For those who are interested in the information on us in the Library of Congress, you can visit their site at http://memory.loc.gov and look up Idaho City. Their Built In America collection has several items of interest regarding our lodge building, including:

  1. architectural drawings
  2. black & white photos 
  3. data pages
and more.

Our building is on the National Register of Historic Places.

Welcome!

Welcome to the the blog for our historic Masonic Lodge Hall in Idaho City, ID.


The first structure was originally erected in 1863, 1/2 a block from its current location at Wall and Montgomery Streets, burned in the Great Fire of 1865, and rebuilt in the same year. The same structure from that '65 rebuild stands today across from what is now a Park, and diagonally across from what is now the Museum, but what was once the shop belonging to James Pinney, a lodge member, who was responsible for the rebuild of the lodge hall.

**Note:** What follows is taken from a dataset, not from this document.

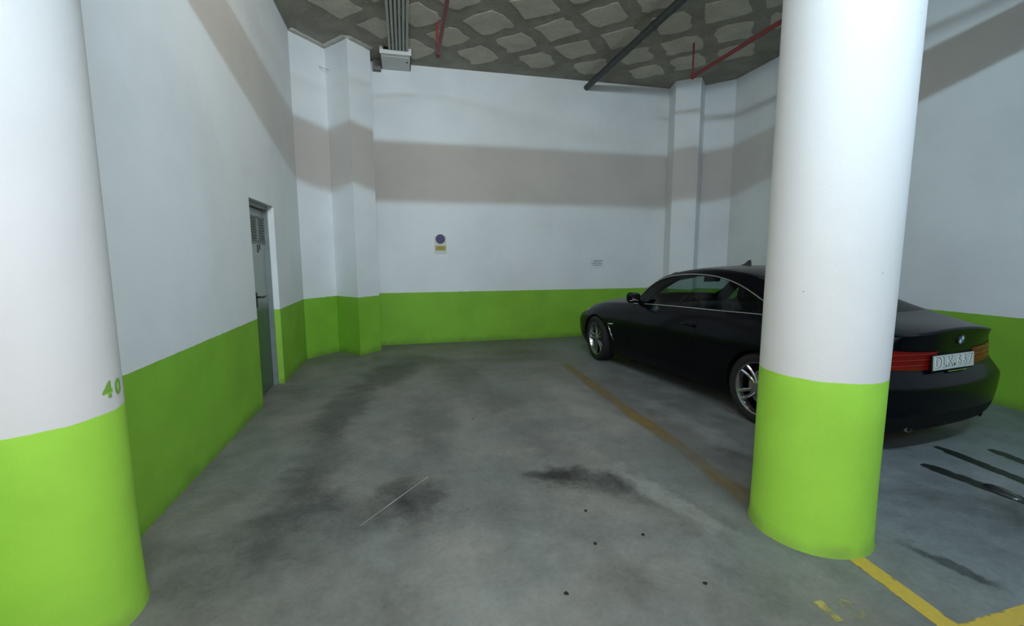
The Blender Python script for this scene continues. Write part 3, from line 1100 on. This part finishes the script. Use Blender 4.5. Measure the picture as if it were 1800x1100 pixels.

Idaho Lodge No. 35 was chartered out of Oregon, as we were still under the jurisdiction of that state (Idaho did not achieve statehood until much later). When the Grand Lodge of Idaho, Ancient Free & Accepted Masons was formed - in this building - Idaho No.35 was rechartered as Idaho No.1.

In the 1920s, membership had dwindled as the town shrank from many thousand residents during its Gold Rush days, to a few hundred, and Idaho No. 1 moved to meet in Boise, in a lodge building erected to allow multiple lodges to assemble. It has been a custom, however, for the members of Idaho No.1 to make an annual pilgrimage to Idaho City, some 35 miles away, and return to give the Third Degree of Freemasonry upon a candidate in the old lodge hall around June 24 (St. John the Baptist Day) - usually the third Saturday in June of each year.

To maintain the building, to recognize its significance to masons around the state, and not just among the members of Idaho No.1, and to promote connections to the community of Idaho City, a special lodge was chartered, to be known as Idaho City Historic Lodge #1863. This lodge meets in September of each year, and is distinct from Idaho #1, which still owns the edifice.